Donald Trump’s victory proved that, beyond fallacy, winning alone can mean everything as we watch politician after politician relinquish their own stated values and quickly fall in line with the winning team.

Even television news panellists discard their principle and values on the basis that those who stood and fought with principled ethics lost.

Now the Democratic Party, in spite of winning the majority vote by three million, is doubting itself and trying to ascertain what it has done wrong and how it must change to become a winner again. What if nothing innately has been done wrong? What if the philosophy is right and the defeat had nothing to do with that but was purely tactical?

In 2012, Barack Obama, after a heated presidential primary race against Hillary Clinton, chose her as his running mate. In this year’s election, we witnessed two populist movers, Trump and Bernie Sanders. Clinton might have become too confident in the notion of it being manifest destiny for America selecting its first female president. After the historic victory of Obama becoming the first African-American president, it would seem a natural sequence of progress that the US was now ready for its first woman president.

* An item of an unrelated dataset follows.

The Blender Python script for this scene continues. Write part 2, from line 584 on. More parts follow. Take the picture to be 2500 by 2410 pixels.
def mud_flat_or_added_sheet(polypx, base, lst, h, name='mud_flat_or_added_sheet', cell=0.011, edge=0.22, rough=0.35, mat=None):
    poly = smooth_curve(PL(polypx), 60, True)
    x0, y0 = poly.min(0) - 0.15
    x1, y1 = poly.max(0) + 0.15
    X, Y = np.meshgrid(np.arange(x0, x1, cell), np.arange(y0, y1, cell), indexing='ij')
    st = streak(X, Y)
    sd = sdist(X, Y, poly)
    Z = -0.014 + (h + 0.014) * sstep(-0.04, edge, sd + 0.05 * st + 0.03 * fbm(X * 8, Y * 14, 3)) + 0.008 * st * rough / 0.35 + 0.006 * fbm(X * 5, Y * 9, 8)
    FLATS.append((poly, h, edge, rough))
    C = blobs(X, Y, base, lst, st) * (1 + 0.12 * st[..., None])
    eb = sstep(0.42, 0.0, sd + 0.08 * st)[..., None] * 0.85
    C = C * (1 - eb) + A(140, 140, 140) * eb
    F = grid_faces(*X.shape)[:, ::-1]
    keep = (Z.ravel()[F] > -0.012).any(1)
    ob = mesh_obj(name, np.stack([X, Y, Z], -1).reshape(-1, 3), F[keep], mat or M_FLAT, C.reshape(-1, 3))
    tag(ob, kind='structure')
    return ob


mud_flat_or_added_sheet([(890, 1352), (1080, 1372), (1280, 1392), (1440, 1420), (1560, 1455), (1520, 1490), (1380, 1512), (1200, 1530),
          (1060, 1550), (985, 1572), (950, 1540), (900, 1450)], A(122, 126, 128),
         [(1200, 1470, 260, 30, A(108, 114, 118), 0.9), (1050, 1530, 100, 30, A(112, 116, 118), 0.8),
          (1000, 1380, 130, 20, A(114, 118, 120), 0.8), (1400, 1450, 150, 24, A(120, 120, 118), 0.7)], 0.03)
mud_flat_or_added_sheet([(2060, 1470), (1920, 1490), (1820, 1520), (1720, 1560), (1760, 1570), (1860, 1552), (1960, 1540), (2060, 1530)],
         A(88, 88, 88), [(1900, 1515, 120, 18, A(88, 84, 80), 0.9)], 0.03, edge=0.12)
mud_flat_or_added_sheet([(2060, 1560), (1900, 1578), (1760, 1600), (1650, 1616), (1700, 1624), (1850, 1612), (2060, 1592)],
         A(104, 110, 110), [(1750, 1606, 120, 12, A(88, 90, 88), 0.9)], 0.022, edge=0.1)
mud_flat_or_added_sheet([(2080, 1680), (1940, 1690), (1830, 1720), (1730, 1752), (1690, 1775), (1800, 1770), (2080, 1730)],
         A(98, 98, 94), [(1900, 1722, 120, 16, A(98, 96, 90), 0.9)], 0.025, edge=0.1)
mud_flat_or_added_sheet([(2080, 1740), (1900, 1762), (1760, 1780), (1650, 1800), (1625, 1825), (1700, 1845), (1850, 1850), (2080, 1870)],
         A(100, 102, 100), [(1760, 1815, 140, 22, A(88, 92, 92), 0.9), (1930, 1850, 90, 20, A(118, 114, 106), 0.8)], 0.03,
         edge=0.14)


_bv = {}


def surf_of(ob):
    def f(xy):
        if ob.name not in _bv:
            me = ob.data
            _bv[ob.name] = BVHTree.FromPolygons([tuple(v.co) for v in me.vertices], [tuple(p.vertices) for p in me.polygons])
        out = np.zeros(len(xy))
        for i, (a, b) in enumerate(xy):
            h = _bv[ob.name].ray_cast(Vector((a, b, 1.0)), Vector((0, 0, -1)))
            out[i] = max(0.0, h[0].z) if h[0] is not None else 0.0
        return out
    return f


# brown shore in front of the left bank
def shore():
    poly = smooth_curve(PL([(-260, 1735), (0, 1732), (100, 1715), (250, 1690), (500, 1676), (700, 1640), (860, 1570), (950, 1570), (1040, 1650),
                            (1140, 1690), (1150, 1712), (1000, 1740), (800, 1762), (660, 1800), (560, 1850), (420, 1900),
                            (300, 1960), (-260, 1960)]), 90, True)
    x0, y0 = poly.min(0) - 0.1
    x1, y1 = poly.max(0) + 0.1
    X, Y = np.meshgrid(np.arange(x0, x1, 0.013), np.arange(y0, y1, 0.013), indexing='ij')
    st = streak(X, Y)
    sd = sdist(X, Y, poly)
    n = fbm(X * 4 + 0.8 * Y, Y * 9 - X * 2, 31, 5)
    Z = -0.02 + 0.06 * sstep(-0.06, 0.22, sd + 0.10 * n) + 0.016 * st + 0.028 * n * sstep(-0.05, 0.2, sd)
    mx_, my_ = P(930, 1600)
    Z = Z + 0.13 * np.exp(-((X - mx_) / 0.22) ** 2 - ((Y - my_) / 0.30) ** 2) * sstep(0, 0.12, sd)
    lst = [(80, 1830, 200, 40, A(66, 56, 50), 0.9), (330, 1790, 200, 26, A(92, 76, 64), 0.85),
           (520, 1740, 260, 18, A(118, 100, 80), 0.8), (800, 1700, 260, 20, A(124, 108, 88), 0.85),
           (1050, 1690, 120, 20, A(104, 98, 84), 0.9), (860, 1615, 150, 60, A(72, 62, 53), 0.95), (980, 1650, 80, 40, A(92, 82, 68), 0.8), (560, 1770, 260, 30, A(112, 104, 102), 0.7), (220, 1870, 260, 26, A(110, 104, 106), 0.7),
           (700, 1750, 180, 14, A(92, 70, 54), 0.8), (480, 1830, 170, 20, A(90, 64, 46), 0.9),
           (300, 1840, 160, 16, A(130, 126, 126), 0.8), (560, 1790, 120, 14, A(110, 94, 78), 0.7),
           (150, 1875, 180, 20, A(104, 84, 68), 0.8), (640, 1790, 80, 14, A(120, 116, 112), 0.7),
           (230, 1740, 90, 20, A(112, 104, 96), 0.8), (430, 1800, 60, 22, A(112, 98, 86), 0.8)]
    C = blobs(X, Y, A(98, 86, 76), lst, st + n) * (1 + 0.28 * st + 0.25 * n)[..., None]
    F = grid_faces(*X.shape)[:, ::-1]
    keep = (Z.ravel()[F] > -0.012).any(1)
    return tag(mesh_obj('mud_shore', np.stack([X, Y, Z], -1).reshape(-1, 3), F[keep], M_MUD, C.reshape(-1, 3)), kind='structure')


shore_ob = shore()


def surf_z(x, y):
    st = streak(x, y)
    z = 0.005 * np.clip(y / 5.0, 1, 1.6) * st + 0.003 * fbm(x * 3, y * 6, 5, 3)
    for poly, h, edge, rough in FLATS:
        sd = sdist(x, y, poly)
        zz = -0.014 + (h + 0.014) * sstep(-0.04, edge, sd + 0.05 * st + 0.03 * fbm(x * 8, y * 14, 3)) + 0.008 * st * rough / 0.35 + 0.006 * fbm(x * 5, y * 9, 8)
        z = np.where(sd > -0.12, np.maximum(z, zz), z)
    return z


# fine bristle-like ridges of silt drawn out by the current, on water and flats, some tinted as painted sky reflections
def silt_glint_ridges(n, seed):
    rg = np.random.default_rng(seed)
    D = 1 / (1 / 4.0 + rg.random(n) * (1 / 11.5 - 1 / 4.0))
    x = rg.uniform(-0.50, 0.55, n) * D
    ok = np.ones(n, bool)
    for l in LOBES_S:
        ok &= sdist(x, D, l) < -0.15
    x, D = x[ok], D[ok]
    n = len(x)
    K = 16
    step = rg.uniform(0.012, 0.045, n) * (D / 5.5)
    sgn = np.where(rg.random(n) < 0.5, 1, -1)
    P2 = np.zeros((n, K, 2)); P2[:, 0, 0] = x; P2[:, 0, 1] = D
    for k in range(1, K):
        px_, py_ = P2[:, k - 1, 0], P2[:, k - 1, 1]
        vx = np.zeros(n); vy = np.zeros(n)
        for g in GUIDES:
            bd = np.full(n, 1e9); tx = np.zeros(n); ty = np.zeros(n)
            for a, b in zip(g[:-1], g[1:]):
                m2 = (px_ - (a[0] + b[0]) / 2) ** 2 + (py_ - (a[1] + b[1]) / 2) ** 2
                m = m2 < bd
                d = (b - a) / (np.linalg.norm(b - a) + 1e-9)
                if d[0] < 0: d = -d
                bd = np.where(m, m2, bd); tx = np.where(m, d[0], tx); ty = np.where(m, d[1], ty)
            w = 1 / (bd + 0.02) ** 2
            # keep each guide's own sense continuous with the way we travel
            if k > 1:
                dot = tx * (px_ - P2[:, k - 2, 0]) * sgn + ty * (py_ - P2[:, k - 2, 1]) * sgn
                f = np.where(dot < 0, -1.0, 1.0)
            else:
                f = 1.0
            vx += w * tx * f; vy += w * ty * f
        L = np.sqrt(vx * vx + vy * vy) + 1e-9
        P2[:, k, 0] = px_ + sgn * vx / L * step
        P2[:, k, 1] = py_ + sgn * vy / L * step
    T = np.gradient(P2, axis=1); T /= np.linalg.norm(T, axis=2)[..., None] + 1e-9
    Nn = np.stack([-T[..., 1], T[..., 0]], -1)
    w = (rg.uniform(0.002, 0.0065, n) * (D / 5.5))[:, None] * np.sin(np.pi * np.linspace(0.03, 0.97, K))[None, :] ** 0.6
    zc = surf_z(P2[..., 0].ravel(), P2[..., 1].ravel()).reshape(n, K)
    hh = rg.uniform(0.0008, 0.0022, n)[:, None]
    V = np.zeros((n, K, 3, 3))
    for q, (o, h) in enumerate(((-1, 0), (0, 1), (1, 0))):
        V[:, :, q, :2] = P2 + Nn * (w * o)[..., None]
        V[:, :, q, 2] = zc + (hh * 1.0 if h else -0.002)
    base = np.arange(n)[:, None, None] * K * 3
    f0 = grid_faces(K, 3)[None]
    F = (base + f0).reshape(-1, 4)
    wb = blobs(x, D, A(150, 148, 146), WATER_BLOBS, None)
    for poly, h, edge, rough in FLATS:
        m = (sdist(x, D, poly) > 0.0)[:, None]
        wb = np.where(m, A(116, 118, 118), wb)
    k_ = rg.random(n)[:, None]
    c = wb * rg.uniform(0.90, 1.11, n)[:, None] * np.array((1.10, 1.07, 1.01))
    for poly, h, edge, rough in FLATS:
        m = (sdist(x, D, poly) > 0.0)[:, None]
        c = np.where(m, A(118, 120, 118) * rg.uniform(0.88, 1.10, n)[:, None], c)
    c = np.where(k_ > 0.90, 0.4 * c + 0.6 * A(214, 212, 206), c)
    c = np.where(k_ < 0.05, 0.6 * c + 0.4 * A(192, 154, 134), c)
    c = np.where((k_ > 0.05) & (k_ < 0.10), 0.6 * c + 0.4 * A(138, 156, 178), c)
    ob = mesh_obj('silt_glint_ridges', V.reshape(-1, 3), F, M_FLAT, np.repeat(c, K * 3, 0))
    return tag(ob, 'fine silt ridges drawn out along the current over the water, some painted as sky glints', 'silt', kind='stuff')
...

Perhaps Clinton was too confident and wanted to show a solo victory rather than share the spotlight with Bernie Sanders. A combined Clinton/Sanders ticket might have pulled the mere 80,000 votes that denied her the presidency.

Not choosing Sanders was a tactical mistake. The Democrats and Clinton threw away this election, which actually gave the victory to Trump. To the billionaire tycoon’s credit, he possibly pulled more votes than the faltering GOP would have otherwise gained with any other candidate. And, as fate would have it, another manifest destiny is now the game in town.

This was not just a Democratic Party loss, it was a global loss. The next step for the US should have been a tilt towards the ideology of Bernie Sanders. His ideology, while seemingly unpalatable and too far to the Left, might have found a softer landing if introduced behind the veil of a Clinton presidency. America is stepping away from its global position as arbiter and friend of a better world, and seems to be retreating to an insular, nationalist ideology.